Trustco Group Holdings is facing a leadership purge after its largest minority shareholder, Riskowitz Value Fund (RVF), moved to fire the current board, including founder Quinton van Rooyen, next month.
Trustco’s board initially attempted to block the move, claiming RVF’s request was invalid. In response, RVF has taken matters into its own hands by calling a general meeting for all members to elect new directors. The meeting is scheduled for 16 February.
“Shareholders are advised that, following the board’s decision not to convene a meeting pursuant to RVF’s requisition dated 19 November 2025, Riskowitz Value Fund LP, as requisitionists, is convening a general meeting of Trustco shareholders,” reads a Sens announcement issued yesterday.
The Battle for the Board
RVF, a 23% shareholder that has been an equity holder for over a decade, has proposed five new directors to take control: Grant Pattison, Dee Sauls-Deckenbrock, Jerome Davis, Sepo Haihambo and Robert Hutchinson-Keip.
The current board is made up of Raymond Heathcote, Quinton van Rooyen, Floors Abrahams, Winton Geyser and Janene van den Heever.
The board responded strongly to the move.
In December, Trustco released an announcement declaring the takeover attempt ‘Dead on Arrival’.
They accused RVF’s proposed candidates of refusing “fit-and-proper” vetting and accused RVF founder Sean Riskowitz of having a “track record of value destruction”.

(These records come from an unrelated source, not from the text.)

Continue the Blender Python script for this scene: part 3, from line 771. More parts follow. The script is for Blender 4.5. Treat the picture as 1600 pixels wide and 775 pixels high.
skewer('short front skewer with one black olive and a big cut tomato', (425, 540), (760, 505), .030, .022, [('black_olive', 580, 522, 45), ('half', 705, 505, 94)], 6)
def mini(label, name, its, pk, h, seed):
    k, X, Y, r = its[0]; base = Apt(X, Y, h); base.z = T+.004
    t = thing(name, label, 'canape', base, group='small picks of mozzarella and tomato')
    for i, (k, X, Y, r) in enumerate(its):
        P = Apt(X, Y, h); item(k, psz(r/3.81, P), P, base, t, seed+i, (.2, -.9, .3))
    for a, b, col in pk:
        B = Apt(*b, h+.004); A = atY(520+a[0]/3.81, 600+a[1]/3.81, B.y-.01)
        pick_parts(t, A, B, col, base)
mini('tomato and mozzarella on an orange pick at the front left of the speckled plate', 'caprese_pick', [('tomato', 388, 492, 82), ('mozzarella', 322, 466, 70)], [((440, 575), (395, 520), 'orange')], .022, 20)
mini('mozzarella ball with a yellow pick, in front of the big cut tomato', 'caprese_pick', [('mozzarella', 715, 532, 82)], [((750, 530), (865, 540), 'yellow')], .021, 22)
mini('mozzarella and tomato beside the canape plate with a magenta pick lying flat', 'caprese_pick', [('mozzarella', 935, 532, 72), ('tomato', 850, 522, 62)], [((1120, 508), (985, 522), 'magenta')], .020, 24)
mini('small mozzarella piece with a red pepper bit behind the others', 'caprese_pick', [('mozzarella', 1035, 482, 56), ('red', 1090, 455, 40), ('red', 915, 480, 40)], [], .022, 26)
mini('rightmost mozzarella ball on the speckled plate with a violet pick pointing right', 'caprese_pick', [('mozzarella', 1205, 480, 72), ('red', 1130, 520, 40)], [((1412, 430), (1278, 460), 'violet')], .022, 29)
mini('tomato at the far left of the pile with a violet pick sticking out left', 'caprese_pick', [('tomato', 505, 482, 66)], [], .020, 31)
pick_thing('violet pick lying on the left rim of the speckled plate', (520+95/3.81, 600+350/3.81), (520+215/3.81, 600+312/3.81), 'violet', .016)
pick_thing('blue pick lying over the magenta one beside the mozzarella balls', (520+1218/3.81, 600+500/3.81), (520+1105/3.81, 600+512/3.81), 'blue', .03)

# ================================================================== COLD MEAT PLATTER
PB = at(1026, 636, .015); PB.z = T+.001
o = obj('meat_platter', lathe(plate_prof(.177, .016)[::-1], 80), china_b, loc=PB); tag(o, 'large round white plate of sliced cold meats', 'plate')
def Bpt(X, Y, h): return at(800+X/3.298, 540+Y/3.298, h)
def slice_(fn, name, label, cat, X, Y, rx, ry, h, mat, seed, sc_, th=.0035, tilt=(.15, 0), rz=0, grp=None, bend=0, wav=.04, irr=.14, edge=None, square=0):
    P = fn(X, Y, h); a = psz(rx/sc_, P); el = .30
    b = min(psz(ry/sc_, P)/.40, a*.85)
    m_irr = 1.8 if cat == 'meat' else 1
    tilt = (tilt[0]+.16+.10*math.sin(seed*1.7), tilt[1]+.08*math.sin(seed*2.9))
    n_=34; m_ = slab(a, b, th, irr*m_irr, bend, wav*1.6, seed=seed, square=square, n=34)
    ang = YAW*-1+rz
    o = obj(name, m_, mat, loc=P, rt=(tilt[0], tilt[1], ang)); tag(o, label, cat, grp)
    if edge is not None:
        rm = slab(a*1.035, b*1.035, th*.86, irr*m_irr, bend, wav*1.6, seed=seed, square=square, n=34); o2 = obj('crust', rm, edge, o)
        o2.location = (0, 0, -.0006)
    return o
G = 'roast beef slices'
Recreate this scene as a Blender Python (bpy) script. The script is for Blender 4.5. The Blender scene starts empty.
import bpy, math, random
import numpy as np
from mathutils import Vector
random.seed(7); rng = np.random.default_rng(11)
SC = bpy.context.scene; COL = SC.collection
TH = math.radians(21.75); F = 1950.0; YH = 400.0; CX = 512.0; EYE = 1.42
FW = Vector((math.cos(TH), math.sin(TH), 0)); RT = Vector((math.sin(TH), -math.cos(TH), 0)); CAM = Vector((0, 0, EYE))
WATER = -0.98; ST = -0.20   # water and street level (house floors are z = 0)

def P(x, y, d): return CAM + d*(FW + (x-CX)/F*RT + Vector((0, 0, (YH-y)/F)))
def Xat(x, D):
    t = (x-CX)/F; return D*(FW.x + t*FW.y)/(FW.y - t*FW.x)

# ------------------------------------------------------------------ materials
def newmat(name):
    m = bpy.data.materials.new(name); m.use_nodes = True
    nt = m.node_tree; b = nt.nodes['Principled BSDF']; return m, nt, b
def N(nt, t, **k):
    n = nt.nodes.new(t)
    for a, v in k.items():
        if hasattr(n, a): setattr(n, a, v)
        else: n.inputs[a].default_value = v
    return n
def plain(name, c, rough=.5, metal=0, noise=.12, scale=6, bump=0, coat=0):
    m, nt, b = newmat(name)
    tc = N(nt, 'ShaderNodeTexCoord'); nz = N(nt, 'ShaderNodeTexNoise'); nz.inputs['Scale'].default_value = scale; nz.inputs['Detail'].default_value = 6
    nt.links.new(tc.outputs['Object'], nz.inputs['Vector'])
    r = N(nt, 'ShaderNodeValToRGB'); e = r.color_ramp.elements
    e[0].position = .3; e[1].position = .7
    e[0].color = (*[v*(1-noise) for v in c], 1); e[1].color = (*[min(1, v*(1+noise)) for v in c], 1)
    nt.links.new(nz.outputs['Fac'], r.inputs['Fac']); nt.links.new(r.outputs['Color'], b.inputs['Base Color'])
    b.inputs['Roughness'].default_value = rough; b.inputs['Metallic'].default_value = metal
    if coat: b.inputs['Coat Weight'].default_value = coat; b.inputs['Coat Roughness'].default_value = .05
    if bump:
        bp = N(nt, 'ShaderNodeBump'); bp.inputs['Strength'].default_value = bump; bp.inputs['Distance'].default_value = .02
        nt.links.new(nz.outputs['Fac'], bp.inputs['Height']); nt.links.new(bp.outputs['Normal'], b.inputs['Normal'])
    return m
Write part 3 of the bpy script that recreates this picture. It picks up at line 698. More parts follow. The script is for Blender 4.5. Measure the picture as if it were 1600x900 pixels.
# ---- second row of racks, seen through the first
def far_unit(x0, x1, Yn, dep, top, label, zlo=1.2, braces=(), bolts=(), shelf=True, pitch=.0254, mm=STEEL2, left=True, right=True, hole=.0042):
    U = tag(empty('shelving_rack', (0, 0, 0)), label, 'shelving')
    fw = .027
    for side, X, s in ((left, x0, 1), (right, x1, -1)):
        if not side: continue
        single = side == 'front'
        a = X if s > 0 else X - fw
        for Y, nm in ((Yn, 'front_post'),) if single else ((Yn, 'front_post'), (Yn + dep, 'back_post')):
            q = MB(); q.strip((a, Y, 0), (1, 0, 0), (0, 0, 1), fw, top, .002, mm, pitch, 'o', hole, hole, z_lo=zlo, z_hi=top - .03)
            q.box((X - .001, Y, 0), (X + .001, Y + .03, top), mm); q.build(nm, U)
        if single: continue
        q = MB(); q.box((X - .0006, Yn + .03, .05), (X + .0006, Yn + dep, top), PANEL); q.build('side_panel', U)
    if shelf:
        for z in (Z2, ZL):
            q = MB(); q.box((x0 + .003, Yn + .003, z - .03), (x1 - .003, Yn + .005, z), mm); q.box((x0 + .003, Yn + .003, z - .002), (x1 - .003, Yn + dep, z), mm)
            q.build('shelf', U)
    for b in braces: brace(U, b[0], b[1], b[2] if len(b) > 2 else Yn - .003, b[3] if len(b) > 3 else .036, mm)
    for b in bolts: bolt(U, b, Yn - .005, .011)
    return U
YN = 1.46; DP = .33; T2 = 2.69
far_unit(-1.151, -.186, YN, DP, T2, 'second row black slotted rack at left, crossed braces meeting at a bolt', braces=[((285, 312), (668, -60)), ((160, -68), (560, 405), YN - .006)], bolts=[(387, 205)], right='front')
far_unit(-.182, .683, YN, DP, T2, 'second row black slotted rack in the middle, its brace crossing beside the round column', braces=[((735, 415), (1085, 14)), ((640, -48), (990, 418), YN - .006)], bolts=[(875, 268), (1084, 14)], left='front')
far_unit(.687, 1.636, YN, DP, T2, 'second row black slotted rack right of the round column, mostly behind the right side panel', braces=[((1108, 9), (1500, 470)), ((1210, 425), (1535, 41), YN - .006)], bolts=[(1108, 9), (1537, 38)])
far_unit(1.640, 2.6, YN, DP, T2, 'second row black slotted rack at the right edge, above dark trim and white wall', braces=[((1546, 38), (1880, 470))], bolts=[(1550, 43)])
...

“Publicly available information shows that RVF’s nominated controllers, together with their sponsor, Sean Riskowitz, have left a clear trail of value destruction across multiple investments, marked by shareholder losses, governance instability and poor strategic judgement,” said Trustco spokesperson Neville Basson.
Origins of the Split
The relationship between the two entities, which seemed strong in 2024 when RVF signed a non-exclusive agreement to invest up to US$100 million (approximately N$1.6 billion) in hybrid capital, began to deteriorate after a failed share sale in Legal Shield Holdings (LSH).
Trustco had secured approval to acquire an additional 11.35% stake in LSH from RVF for N$469 million.
However, the Trustco board later suspended the implementation of the sale and conversion agreement.
Not Legal
Trustco chief executive Quinton van Rooyen maintains that the requisition fails to survive “basic legal, procedural or governance scrutiny,” arguing it ignores the obligations of Johannesburg Stock Exchange- and Namibia Securities Exchange-listed entities.
However, Section 189 of the Namibian Companies Act (2004) provides a potential path for the ousting, stating that any member(s) holding at least 5% of voting shares may require a company to convene a meeting to remove or appoint directors.
Earlier this year the High Court ordered Trustco Bank Namibia to pay the state’s legal costs after finding the bank unnecessarily prolonged a “moot” lawsuit.
Despite surrendering its banking licence and the relevant law being repealed in August 2023, Trustco failed to withdraw its challenge against a 2022 Bank of Namibia directive.
Judge Lotta Ambunda ruled that persisting with the case after it lost its purpose was “frivolous and vexatious,” leading to an order for Trustco to cover legal fees incurred from September 2023 onward.
In October, Trustco Group Holdings was censured by the Johannesburg Stock Exchange (JSE) after the exchange found that Trustco implemented a category one transaction regarding a shrinking stake in Meya Mining, a Sierra Leone diamond mine, without obtaining prior shareholder approval.
The JSE imposed a R5 million fine – near the maximum of R7.5 million – and a public censure for failing to consult investors.
Van Rooyen did not respond to questions sent to him yesterday.